News: Ryanair demand return to

Flights > News > # 912 (18/08/2006)

Ryanair are calling on the Transport Secretary, Douglas Alexander, to restore security measures at Britain’s airports to "normal" in order to get Britain’s airports and airlines moving again.

The no-frills giants have threatened to take legal action against the Government if they fail to return airport security requirements to the levels they were before the August 10 terror alert by August 25.

Ryanair want to see hand luggage restrictions lifted, the number of passenger body searches reduced, and army or police personnel brought in to help ease the pressure off overburdened airport security staff. The airline say this would allow increased security to be carried out in an emergency without the disruption that has wreaked havoc at British airports since August 9.

Speaking on Friday, Ryanair supremo, Michael O’Leary, said: “The best way to defeat terrorists and extremists is for ordinary people to continue to live their lives as normal.

“It is important that they now restore security at airports to normality and remove some of these nonsensical, and (from a security perspective) totally ineffective restrictions which were introduced last week. If they don’t, and if they allow these restrictions stay in place, then the Government will have handed the extremists an enormous PR victory”, Mr O’Leary added.

Asked whether he supported the idea of racial profiling for airline passengers, Mr O’Leary said security staff had already been doing it for decades. He said: “Screening one in four passengers already allows security staff to profile the passengers they want to pick out. In fact, profiling is probably going to affect football hooligans most because this kind of screening is most likely to pick out single males aged between 20 and 30.”

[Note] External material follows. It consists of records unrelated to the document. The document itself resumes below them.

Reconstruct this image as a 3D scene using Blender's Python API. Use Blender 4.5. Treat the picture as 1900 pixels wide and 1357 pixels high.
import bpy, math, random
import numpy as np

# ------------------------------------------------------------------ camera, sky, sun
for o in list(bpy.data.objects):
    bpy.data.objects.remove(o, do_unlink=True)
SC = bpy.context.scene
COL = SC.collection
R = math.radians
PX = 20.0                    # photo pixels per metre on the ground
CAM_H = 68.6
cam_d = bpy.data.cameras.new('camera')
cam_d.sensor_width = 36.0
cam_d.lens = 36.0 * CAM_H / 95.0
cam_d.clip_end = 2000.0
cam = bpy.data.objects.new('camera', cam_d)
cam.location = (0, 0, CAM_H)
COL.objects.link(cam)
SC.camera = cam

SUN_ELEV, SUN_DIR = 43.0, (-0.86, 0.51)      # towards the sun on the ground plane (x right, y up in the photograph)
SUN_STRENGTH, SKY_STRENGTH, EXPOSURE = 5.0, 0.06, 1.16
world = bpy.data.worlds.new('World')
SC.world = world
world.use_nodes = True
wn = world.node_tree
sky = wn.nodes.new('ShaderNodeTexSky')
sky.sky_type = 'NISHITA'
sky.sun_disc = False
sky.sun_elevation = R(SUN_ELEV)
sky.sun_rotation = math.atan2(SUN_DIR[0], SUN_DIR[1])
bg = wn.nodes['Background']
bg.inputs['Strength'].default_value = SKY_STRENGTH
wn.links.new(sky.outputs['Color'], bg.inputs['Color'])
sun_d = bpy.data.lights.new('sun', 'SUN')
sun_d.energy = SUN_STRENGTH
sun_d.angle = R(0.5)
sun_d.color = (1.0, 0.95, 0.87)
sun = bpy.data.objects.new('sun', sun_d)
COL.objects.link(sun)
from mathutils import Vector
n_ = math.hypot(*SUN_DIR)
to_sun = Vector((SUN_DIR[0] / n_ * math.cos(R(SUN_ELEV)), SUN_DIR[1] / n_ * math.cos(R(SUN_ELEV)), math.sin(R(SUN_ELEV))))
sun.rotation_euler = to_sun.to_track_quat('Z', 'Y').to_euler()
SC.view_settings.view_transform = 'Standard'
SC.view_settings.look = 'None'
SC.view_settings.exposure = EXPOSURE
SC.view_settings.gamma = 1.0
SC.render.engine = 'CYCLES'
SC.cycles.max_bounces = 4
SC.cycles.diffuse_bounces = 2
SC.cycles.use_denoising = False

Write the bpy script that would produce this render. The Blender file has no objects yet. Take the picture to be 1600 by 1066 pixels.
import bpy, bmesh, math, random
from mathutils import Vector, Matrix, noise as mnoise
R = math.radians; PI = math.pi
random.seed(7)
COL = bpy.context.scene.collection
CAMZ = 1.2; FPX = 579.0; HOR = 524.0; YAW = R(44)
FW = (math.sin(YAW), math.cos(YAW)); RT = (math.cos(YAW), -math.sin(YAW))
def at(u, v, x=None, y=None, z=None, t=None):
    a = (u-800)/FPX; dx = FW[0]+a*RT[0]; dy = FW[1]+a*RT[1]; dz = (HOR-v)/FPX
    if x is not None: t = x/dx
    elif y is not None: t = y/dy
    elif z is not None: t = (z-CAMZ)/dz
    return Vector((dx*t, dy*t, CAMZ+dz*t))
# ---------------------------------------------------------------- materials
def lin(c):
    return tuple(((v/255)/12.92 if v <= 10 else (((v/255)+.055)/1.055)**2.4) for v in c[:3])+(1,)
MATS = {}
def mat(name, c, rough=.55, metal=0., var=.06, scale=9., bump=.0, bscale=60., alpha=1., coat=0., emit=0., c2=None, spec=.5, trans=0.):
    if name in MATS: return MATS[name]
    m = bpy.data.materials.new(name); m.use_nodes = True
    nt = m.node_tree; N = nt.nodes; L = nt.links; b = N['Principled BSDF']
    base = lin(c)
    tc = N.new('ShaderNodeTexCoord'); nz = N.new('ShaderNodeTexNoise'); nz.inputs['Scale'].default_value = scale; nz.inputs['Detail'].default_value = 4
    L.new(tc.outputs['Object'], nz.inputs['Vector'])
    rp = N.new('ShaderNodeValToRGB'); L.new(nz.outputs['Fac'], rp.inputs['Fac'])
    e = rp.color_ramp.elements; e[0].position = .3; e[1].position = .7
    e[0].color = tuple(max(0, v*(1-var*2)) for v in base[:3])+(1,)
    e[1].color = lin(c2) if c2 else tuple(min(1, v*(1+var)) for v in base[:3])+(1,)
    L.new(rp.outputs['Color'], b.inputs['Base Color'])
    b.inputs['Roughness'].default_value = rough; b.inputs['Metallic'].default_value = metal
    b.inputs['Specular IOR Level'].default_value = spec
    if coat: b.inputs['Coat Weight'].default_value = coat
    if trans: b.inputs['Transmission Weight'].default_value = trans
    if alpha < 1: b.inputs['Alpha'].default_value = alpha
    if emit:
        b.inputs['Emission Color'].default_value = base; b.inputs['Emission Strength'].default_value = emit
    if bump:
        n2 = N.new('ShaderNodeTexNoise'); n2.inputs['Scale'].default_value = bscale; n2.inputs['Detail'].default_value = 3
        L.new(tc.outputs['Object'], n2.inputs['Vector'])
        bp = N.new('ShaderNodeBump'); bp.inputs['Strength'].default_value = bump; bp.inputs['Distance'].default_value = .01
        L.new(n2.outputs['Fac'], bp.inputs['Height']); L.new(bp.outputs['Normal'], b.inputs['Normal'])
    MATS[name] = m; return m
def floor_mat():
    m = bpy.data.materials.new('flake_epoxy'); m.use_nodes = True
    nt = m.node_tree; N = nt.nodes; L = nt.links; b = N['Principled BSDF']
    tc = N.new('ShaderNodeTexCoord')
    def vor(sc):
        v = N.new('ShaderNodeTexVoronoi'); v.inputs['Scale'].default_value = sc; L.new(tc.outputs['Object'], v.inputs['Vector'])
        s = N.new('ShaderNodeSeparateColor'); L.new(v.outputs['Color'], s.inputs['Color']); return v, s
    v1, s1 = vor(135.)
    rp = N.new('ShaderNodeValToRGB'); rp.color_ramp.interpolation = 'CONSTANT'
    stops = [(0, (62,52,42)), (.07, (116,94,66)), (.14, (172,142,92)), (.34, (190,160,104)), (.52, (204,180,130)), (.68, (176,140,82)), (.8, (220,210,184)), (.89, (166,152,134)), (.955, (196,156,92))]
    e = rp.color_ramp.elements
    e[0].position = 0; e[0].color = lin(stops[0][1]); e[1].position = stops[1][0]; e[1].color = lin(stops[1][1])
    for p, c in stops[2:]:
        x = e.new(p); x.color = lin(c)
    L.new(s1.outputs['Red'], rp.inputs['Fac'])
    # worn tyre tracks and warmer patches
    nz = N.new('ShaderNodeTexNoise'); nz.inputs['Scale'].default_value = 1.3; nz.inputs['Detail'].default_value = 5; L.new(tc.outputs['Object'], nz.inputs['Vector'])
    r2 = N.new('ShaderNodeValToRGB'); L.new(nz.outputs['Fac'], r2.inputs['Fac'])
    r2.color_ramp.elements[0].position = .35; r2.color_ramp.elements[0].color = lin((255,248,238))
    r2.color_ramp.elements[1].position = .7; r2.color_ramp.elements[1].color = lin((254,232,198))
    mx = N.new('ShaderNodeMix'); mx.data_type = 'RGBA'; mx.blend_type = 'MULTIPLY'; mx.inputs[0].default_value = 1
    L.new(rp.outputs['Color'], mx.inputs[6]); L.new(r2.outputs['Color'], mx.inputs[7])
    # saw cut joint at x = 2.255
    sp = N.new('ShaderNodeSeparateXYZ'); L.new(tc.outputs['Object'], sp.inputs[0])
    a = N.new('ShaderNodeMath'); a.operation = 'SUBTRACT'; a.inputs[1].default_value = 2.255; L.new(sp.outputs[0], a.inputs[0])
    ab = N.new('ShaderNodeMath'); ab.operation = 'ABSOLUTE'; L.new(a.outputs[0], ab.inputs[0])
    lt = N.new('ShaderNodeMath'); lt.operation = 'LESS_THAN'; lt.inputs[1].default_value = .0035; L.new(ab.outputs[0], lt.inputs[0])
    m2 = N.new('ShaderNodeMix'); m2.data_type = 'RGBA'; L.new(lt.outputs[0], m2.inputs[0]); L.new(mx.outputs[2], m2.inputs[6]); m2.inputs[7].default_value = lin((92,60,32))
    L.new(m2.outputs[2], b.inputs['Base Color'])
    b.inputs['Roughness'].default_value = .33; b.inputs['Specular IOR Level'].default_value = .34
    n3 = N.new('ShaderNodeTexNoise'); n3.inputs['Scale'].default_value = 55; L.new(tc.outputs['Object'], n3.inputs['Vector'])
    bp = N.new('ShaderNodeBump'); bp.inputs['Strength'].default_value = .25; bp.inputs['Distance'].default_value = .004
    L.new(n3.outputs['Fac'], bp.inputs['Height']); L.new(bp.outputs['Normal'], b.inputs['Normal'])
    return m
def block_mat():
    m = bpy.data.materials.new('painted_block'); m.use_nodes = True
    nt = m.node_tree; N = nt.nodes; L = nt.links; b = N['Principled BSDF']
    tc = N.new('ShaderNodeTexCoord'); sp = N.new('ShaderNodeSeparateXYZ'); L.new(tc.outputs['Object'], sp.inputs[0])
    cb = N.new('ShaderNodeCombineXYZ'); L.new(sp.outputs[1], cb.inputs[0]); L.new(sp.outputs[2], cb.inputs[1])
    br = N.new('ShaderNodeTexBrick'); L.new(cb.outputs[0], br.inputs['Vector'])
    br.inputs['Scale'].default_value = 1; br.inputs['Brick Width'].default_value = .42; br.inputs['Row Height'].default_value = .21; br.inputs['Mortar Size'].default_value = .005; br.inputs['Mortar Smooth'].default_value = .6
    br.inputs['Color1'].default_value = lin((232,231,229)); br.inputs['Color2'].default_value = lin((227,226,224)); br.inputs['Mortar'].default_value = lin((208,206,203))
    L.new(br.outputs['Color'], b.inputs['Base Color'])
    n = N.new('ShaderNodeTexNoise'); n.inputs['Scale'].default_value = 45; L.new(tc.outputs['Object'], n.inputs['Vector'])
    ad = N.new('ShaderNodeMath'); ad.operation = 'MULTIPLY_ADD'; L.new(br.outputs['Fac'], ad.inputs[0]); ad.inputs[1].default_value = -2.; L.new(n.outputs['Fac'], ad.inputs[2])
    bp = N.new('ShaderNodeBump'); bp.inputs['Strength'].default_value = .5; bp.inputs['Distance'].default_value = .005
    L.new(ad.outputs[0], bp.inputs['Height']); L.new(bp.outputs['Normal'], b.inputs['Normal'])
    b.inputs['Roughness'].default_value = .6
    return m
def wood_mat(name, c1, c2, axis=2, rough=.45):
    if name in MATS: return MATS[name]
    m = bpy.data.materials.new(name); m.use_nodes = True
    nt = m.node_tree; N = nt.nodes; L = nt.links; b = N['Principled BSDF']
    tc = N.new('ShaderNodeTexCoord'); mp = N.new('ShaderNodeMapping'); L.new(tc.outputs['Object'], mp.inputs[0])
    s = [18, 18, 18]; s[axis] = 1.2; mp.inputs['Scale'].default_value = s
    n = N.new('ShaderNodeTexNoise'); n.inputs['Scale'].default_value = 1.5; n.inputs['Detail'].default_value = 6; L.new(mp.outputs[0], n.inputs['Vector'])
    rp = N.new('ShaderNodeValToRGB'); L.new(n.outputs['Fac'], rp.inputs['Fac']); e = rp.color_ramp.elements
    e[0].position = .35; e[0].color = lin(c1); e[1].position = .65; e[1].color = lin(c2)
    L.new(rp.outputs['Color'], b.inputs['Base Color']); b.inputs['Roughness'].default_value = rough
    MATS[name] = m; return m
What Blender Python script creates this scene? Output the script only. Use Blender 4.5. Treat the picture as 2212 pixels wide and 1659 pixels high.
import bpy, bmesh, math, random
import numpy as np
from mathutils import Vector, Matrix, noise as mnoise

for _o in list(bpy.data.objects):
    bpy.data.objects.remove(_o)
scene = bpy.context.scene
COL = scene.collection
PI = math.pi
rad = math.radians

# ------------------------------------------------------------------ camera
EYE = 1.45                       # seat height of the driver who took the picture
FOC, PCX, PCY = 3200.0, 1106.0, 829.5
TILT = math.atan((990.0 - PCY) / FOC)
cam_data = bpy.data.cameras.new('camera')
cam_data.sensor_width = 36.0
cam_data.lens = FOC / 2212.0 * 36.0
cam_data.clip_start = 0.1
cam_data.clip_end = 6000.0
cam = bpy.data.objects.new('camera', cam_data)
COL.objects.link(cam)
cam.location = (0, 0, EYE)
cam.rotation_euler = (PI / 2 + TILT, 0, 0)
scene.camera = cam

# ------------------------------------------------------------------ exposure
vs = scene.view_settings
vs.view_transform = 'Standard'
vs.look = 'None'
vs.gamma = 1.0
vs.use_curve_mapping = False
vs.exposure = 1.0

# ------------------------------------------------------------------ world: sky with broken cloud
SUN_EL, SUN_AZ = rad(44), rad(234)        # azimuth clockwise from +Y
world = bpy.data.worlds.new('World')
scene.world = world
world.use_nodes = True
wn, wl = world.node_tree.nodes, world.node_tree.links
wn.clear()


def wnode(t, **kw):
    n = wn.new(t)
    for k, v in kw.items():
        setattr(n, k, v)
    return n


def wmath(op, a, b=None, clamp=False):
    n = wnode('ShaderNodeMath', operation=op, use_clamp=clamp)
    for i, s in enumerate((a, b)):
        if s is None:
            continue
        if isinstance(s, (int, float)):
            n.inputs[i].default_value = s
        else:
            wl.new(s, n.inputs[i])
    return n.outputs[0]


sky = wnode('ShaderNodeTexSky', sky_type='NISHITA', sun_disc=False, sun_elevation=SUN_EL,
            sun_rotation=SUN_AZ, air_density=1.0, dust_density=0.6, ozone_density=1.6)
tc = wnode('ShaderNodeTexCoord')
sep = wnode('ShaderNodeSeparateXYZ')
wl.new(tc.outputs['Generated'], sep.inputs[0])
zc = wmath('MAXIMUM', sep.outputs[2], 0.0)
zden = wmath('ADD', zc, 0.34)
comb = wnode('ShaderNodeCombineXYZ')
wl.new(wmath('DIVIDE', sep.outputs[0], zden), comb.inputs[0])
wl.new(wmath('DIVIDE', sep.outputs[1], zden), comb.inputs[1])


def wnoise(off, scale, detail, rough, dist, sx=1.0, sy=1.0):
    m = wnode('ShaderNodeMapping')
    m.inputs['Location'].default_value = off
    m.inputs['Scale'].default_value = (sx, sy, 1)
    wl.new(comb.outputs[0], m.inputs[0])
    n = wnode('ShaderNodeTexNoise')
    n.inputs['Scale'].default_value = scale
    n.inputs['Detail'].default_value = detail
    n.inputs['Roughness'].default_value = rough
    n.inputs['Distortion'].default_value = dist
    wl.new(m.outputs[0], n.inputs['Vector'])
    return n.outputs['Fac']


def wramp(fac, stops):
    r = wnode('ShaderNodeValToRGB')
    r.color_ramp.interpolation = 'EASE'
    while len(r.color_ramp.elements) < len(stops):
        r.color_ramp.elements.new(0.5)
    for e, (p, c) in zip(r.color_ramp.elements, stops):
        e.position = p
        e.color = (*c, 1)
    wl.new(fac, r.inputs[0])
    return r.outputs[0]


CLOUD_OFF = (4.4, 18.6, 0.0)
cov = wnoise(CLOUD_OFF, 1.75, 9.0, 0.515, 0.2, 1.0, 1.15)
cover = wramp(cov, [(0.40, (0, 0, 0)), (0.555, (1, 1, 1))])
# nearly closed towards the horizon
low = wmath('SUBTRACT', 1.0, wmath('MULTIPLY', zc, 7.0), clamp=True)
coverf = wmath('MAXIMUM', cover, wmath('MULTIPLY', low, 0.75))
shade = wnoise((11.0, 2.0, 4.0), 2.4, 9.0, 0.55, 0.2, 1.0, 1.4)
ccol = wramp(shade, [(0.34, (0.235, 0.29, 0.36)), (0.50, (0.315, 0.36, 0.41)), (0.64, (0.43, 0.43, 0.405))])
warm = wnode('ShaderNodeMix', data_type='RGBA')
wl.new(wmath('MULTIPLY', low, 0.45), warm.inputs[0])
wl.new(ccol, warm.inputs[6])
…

Ryanair are the only major airline to threaten legal action against the Government, although Mr O’Leary said nobody he had spoken to in the aviation industry thought the current security measures would have any effect on preventing terrorism, adding: “Other airline bosses don't want to rock the boat and mess up chances of getting OBE’s. We're Paddies, so frankly we don't qualify for this system, and we'll say what needs to be said.”

Airport operator BAA have come in for huge amounts of criticism during the security crisis, but Mr O'Leary surprisingly defended them. He said: “I don't like to be nice to monoplistic companies, but how can you expect any organisation to increase its productivity rate by four times at such short notice. They might be out of touch and incompetent, but it is not their fault."

Instead, the Ryanair boss lays the blame firmly with the Government’s committee of “keystone cops” and “securocrats”. “The Government need to stop pretending that these delays are an alternative to death. They are unnecessary and this argument is horse manure. We’ll give the Government credit where it is deserved, they have done a great job if they have prevented a major attack, but the western world is not in danger from lethal cosmetics or of dying from ladies' toiletries,” he said.